Estoy exagerando, claro, pero sí es cierto que en Barcelona, donde los bares suelen cerrar con ese empeño de limpiar el pasado, hay pocos lugares donde puedas sentir que el polvo de la historia se acumula sobre mesas y botellas. Hay un lugar donde eso no sucede. Es el lugar desde el que escribo hoy. 

El tiempo no pasa

He venido al Marsella por un rodaje de trabajo, así que es la primera vez que lo disfruto vacío y que puedo fijarme aún más en los detalles. El bar más antiguo de Barcelona, que abrió sus puertas hace 200 años y que se conserva (aparentemente a salvo de especulaciones y Cristasol) en el corazón del Raval. 

Me recuerda a la neoyorquina taberna de McSorley, inaugurada en 1854, en la calle 7, al final del Bowery, por un inmigrante irlandés. Sobre ella escribió el gran Joseph Mitchell, que retrató su parroquia imposible de trabajadores indios, bohemios garabatealibretas, gitanos y mujeres barbudas. Un lugar donde, apuntó él, los relojes, siempre detenidos, nunca marcan la hora. Quizás porque el tiempo no pasa, ni el de la noche ni el de los años. 
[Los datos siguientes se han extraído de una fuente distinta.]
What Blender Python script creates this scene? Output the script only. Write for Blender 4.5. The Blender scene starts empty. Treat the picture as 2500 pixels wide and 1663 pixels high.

Nuestro equivalente sería el Marsella, el único garito turístico donde no he tenido remilgos en ir a beber en diversos momentos de mi vida. El techo desconchado, las paredes revestidas de una madera que todo lo ha escuchado, la lámpara de araña con más telas de araña del mundo, el suelo de baldosa hidráulica con socavones, la barra con esas piedras ovaladas y centenarias. Nada ha cambiado aquí. De hecho, aún se conservan dos legendarios carteles, herencia del intento franquista de sofocar cualquier travesura: «Prohibido cantar» y, el mejor, «Prohibido estacionarse en las mesas».

Bar con fantasmas

El segundo siempre me ha hecho gracia. Si alguien hubiera colmado su deseo de «no salir jamás de este bar» habría visto beber aquí a Picasso y a Hemingway, a Scarlett Johansson y a Javier Bardem, a alborotadores liberales y a republicanos caídos, a prostitutas de Robadors y a diseñadores suecos con beca Erasmus y tarjeta de platino. Pocos lugares en la ciudad podrían explicarla mejor que este. Es el equivalente de esa anciana de Eslovenia que, sin moverse de la silla frente a la puerta de su casa, en 150 años podría haber vivido la ocupación de varios ejércitos de ideologías enfrentadas. Aquí, bohemios con veleidades simbolistas, pistoleros de los años 20, antifranquistas sometidos y estudiantes de Erasmus atraídos por el titular de Tripadvisor.

Hay un hilo verde que los une. El del absenta. Aún se sirve con el tenedor de postre posado sobre la boca del vaso de agua. Con un terrón empapado de licor de anís con extracto de ajenjo encima. Dicen que provoca alucinaciones y mi yo de varias décadas lo puede atestiguar. También el de hoy. Es un bar hoy poseído por los fantasmas del pasado. Parece que cerrara de repente sin retirar las cortinas ni limpiar el polvo de las vitrinas ni descolgar esos carteles de refrescos que nadie bebe ya. La demostración de esos bares, tan raros en nuestra ciudad, de los que en realidad jamás sales.